Your goal is to finish the full sequence of quests in as little time as possible. The time it takes to get from one quest to another is the square of the Euclidean distance between the coordinates of the two quests. Once you arrive at the coordinate location for a particular quest, the quest is completed instantly.
Note that the Euclidean distance between the points $(X_1, Y_1)$ and $(X_2, Y_2)$ would be calculated as
\[ \sqrt{(X_2 - X_1)^2 + (Y_2 - Y_1)^2} \]Lastly, as a new Fortnite player, you are given an amount $V$ of in-game currency called V-bucks. $1$ V-buck can be spent to instantly complete the current quest, regardless of where you are on the map, essentially skipping that quest. In theory, given enough V-bucks, every quest can be completed in this way; however, the first and final quests are unskippable, and therefore must be completed at their listed locations. You may assume that you begin at the location of the first quest (and thus may complete it instantly).

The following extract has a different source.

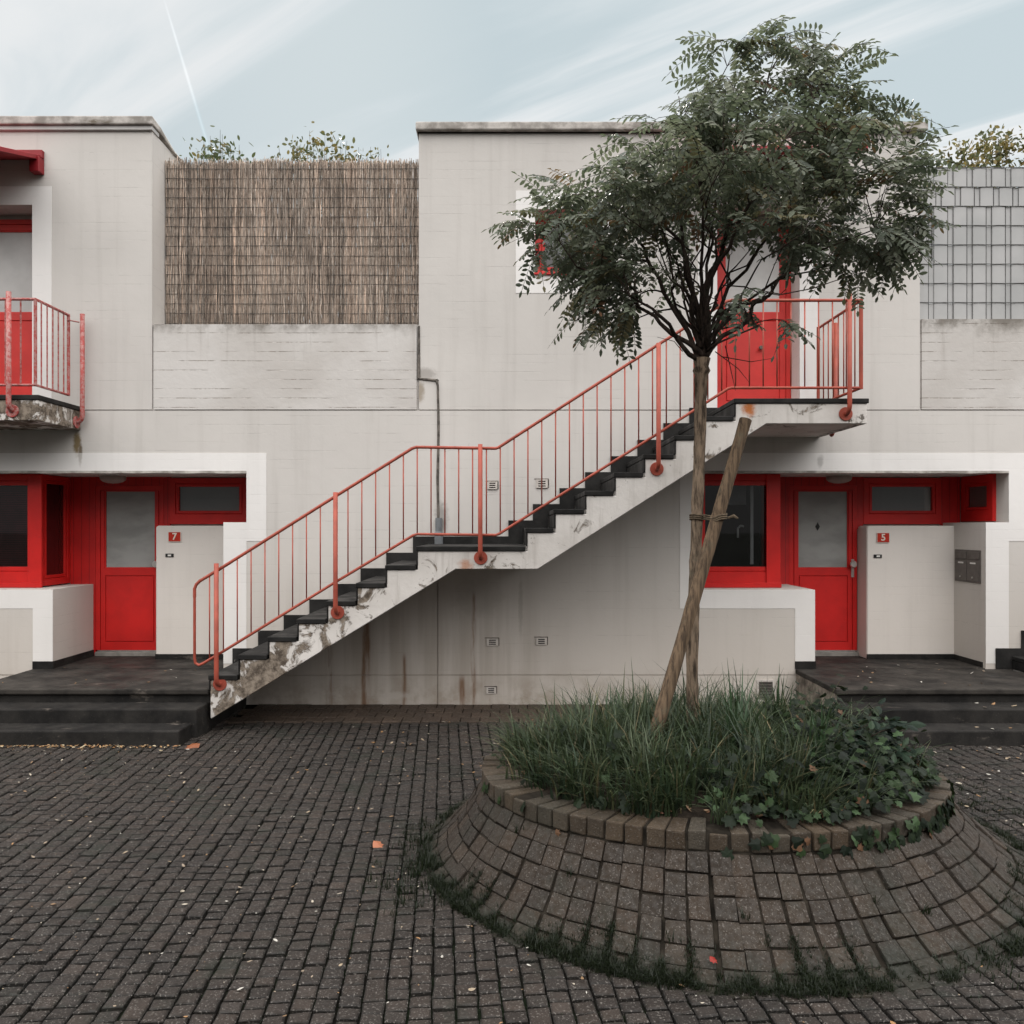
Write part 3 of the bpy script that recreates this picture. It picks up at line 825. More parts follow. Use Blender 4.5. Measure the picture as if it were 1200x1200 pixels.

Given the order and location of each quest, as well as the amount $V$ of in-game currency you can spend to complete quests, determine the minimum amount of time it will take to complete the full sequence of quests.
Input
The first line will consist of two space-separated integers: $N$ ($2 \leq N \leq 100$), the number of quests, and $V$ ($0 \leq V \leq N-2$), the amount of V-bucks you have to spend.
The following $N$ lines will each consist of two space-separated integers $X$ and $Y$ ($-10\, 000 \leq X, Y \leq 10\, 000$). All pairs of points are distinct; that is, no two quests appear at the same location.
Output
Output a single integer, the minimum amount of time required to complete all $N$ quests. Since the answer can be quite large, print the answer modulo $10^{9}+7$.
| Sample Input 1 | Sample Output 1 |
|---|---|
3 0 0 0 1 0 0 1 |
3 |
| Sample Input 2 | Sample Output 2 |
|---|---|
3 1 0 0 1 0 0 1 |
1 |
| Sample Input 3 | Sample Output 3 |
|---|---|
7 3 10 10 -2 7 0 -3 9 9 8 8 -100 -100 7 7 |
6 |
Footnotes
- Fortnite © Epic Games, Inc. Used here for educational purposes only, in accordance with fair use as defined by section 107 of the Copyright Act.